**GIVEN PROBLEM:** Extract, unchanged, each line of the listing below from its first line through the line that contains "return (f(r), f(g), f(b), 1.0)", inclusive, and nothing else.

**SOURCE MATERIAL:**
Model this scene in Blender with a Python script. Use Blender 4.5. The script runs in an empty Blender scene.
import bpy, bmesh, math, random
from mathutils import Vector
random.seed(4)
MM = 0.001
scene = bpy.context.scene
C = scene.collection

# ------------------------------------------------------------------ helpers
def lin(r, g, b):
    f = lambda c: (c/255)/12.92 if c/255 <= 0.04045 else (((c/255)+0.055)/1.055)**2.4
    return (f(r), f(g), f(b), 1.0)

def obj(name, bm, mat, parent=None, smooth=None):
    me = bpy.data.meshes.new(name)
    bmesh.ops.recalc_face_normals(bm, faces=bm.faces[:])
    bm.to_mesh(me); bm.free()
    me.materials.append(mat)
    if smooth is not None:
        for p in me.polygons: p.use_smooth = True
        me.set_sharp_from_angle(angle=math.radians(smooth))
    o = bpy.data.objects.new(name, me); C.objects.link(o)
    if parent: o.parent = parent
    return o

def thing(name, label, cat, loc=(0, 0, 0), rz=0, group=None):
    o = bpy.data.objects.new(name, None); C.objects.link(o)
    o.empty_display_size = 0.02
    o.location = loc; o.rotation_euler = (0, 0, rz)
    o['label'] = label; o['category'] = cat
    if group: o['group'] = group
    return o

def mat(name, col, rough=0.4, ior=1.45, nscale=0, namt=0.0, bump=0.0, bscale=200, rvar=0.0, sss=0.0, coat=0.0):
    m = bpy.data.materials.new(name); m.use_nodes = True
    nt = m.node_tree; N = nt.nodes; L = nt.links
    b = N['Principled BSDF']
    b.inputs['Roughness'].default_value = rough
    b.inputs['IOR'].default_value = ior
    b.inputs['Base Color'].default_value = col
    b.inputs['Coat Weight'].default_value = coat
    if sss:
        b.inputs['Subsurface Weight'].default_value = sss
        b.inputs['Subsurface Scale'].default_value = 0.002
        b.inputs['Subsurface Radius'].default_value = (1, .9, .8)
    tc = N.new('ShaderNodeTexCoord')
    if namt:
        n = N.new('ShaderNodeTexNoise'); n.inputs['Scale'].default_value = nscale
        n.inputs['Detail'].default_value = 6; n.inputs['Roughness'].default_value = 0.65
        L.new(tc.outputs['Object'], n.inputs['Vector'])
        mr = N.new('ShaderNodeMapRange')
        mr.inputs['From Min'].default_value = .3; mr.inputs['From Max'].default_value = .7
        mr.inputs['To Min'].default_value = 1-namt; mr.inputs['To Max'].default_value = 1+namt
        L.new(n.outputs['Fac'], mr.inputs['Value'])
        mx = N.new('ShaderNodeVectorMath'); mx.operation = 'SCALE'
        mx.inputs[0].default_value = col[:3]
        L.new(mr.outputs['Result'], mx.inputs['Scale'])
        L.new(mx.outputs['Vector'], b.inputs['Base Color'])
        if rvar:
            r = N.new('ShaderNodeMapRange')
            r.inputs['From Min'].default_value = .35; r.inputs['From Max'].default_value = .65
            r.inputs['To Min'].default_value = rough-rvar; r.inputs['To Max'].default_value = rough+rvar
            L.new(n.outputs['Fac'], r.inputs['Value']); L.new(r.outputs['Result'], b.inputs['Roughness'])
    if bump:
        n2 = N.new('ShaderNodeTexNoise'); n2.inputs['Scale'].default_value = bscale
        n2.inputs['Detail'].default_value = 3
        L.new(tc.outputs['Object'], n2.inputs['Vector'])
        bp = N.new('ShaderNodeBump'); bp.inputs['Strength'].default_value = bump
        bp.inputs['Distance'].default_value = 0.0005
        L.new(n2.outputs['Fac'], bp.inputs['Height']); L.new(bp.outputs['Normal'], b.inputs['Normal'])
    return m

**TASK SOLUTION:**
Model this scene in Blender with a Python script. Use Blender 4.5. The script runs in an empty Blender scene.
import bpy, bmesh, math, random
from mathutils import Vector
random.seed(4)
MM = 0.001
scene = bpy.context.scene
C = scene.collection

# ------------------------------------------------------------------ helpers
def lin(r, g, b):
    f = lambda c: (c/255)/12.92 if c/255 <= 0.04045 else (((c/255)+0.055)/1.055)**2.4
    return (f(r), f(g), f(b), 1.0)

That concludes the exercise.